Understanding Performance Limitations in Water Splitting Photoelectrodes at the Nanoscale

Abstract

Photoelectrochemical (PEC) water splitting is a promising route for efficient conversion of solar energy into chemical fuels. In this context, economically viable photosystems are often based of semiconductor thin films which are polycrystalline or nanostructured with highly complex architectures e.g. with boundaries between differently orientated grains, different crystal facet orientations, as well as locally varying composition or phase. These nano- to micrometer properties often control critical processes, such as efficiency and stability, of the macroscale system.

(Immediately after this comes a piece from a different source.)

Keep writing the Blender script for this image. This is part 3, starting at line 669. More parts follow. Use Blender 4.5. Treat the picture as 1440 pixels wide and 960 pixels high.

To understand the impact of nanoscale properties on the macroscopic performance, we aim at resolving local structural, chemical, and optoelectronic heterogeneities and at elucidating their effect on light-driven processes.In this work, we use a correlative approach to elucidate the nanoscale properties of polycrystalline BiVO4 thin films – a promising material for solar water splitting. Mapping of the local charge transport properties by photoconductive atomic force microscopy (pc-AFM) reveals the tolerance to grain boundaries.[1] Interestingly, scanning nearfield infrared microscopy shows strongly varying absorption from VO4 stretching modes between grains and at grain boundaries which correlate with the heterogeneities in the local photoconductivity across the polycrystalline thin films. Furthermore, local temperature-dependent current-voltage spectroscopy show that the low intrinsic bulk conductivity of BiVO4 limits the electron transport through the film, and that the transport mechanism can be attributed to space charge limited current (SCLC) in the presence of trap states.[1] Performing the same measurements in-situ in controlled gas-phase environment reveals the influence of chemical interactions of adsorbed oxygen and water on charge transport and interfacial charge transfer.[2] For BiVO4, we demonstrate that adsorbed oxygen acts as a surface trap state for electrons, which enhances the built-in potential and depletes the BiVO4 layer. Overall, combining insights from different nanoscale techniques generates a comprehensive picture of charge separation, transport, and transfer at the nanoscale. The gained nanoscale understanding of energy materials enables the rational design of durable and efficient solar fuel devices.[1] Eichhorn et al., Nat. Commun. 9, 2597(2018).[2] Eichhorn et al., ACS Appl. Mater. Interfaces, 10, 41, 35129 (2018).